■ **The request**: Write out exactly the lines that run from the line containing "Build this scene" through the line containing "from mathutils import Vector"; both end lines belong to the answer.

■ **Data shown**:
========================================
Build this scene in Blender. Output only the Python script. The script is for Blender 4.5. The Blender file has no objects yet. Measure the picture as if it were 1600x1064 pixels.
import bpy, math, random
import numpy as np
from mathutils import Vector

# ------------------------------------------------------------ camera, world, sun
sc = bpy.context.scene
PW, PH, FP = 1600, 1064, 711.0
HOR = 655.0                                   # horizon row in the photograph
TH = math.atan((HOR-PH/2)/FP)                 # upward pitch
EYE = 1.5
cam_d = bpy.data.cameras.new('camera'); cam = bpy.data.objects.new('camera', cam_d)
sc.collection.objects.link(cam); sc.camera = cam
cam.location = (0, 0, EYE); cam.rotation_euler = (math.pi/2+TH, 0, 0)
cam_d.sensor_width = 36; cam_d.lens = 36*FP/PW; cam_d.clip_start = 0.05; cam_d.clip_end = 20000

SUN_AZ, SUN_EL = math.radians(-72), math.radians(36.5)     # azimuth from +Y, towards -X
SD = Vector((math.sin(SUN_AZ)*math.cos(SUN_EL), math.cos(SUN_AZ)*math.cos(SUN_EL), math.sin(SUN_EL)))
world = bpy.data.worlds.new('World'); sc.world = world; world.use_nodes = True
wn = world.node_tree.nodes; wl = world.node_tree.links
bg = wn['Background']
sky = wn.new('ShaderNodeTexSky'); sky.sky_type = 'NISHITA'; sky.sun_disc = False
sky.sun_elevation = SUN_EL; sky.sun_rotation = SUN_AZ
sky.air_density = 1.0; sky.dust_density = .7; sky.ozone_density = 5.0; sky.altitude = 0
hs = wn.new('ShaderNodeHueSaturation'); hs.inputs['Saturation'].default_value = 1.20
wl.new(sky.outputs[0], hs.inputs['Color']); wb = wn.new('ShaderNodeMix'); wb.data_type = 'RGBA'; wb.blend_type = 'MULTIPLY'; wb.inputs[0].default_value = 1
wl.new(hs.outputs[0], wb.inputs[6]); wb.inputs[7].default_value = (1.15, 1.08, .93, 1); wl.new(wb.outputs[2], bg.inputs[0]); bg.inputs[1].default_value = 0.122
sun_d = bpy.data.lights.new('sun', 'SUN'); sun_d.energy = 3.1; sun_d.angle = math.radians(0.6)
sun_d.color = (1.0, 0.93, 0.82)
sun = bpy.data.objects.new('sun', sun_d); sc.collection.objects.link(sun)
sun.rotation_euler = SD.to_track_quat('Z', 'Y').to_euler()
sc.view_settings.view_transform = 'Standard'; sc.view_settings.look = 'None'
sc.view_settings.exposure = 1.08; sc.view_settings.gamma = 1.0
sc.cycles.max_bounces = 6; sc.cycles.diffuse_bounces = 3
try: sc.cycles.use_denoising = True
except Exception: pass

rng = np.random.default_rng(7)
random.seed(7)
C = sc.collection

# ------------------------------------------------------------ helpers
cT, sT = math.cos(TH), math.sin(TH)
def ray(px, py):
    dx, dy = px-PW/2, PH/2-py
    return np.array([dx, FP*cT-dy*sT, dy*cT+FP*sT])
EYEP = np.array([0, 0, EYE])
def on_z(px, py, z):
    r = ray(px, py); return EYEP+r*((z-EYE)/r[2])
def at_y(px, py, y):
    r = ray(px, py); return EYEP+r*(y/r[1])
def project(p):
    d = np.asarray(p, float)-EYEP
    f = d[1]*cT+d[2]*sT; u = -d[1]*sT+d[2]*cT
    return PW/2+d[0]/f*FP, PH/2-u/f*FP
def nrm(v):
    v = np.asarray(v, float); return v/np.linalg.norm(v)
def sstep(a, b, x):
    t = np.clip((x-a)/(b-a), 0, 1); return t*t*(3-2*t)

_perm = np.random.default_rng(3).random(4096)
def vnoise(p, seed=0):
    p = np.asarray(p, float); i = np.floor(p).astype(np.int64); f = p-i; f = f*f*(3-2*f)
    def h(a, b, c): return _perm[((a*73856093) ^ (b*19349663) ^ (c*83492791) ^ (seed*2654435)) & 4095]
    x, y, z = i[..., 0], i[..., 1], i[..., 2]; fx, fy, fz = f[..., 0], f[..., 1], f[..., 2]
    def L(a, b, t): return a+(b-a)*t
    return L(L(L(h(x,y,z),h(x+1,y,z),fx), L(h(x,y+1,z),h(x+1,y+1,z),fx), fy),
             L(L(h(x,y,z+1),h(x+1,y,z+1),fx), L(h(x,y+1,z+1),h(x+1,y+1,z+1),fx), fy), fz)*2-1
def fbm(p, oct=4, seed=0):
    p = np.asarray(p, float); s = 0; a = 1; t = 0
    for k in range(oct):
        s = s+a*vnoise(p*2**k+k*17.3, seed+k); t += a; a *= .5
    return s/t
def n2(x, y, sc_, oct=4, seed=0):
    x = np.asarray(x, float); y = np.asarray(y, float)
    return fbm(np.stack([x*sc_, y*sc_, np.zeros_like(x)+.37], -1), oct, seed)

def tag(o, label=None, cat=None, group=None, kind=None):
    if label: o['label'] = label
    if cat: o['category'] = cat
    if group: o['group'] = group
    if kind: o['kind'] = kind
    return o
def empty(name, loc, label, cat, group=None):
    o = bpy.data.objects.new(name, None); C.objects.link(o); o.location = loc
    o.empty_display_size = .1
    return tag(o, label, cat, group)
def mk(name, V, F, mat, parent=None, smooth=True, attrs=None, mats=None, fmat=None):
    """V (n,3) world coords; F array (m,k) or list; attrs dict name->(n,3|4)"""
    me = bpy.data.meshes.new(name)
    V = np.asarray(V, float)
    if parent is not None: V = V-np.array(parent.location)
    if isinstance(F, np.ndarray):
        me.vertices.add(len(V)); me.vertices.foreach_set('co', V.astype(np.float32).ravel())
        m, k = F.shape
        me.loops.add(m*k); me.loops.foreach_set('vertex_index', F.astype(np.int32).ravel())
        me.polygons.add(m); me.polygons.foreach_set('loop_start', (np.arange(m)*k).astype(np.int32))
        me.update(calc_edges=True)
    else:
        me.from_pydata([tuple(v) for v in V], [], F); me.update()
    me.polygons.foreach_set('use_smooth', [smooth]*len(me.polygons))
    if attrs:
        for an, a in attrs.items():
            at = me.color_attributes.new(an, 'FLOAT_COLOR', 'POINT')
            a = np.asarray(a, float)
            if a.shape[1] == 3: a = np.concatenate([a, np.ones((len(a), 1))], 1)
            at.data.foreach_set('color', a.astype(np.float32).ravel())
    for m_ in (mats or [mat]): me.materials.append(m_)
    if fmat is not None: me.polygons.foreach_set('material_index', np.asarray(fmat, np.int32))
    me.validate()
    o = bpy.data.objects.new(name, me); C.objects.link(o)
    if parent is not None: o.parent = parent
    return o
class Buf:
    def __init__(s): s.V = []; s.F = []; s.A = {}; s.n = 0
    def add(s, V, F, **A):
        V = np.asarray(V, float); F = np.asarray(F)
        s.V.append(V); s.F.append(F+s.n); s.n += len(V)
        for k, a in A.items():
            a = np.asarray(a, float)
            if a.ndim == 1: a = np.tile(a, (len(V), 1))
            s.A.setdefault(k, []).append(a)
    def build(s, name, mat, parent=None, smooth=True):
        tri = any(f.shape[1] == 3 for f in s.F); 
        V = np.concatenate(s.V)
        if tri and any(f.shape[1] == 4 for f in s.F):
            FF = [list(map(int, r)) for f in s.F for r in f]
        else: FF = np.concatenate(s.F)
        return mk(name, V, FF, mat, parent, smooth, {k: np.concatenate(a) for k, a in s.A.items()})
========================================
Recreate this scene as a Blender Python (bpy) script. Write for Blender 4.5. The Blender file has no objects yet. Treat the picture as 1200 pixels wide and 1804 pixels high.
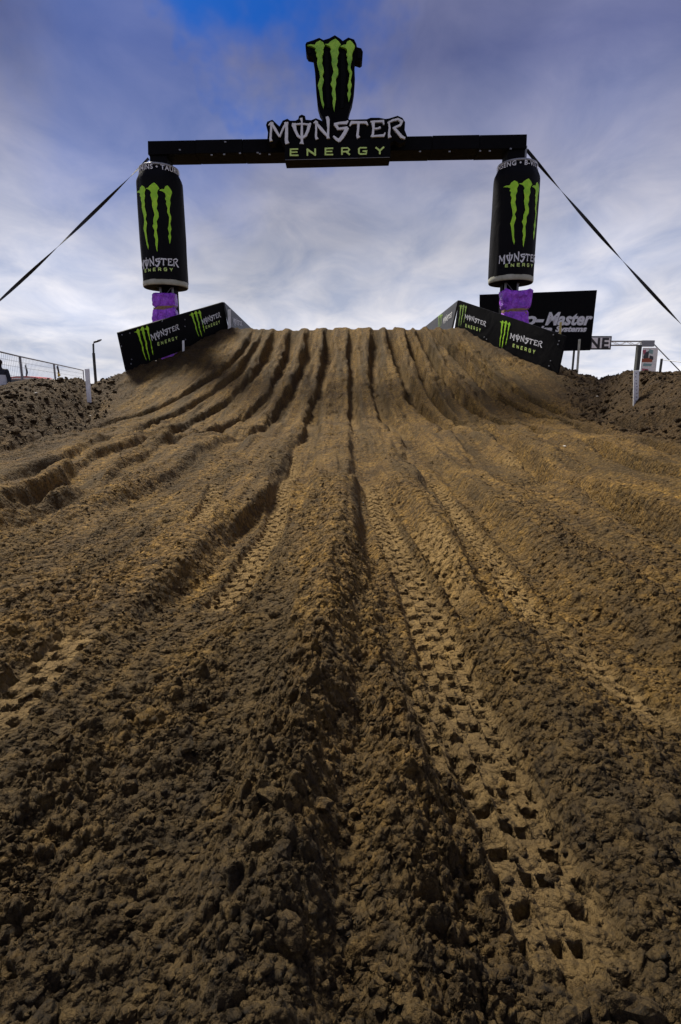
========================================
■ **Reply to the task**:
Build this scene in Blender. Output only the Python script. The script is for Blender 4.5. The Blender file has no objects yet. Measure the picture as if it were 1600x1064 pixels.
import bpy, math, random
import numpy as np
from mathutils import Vector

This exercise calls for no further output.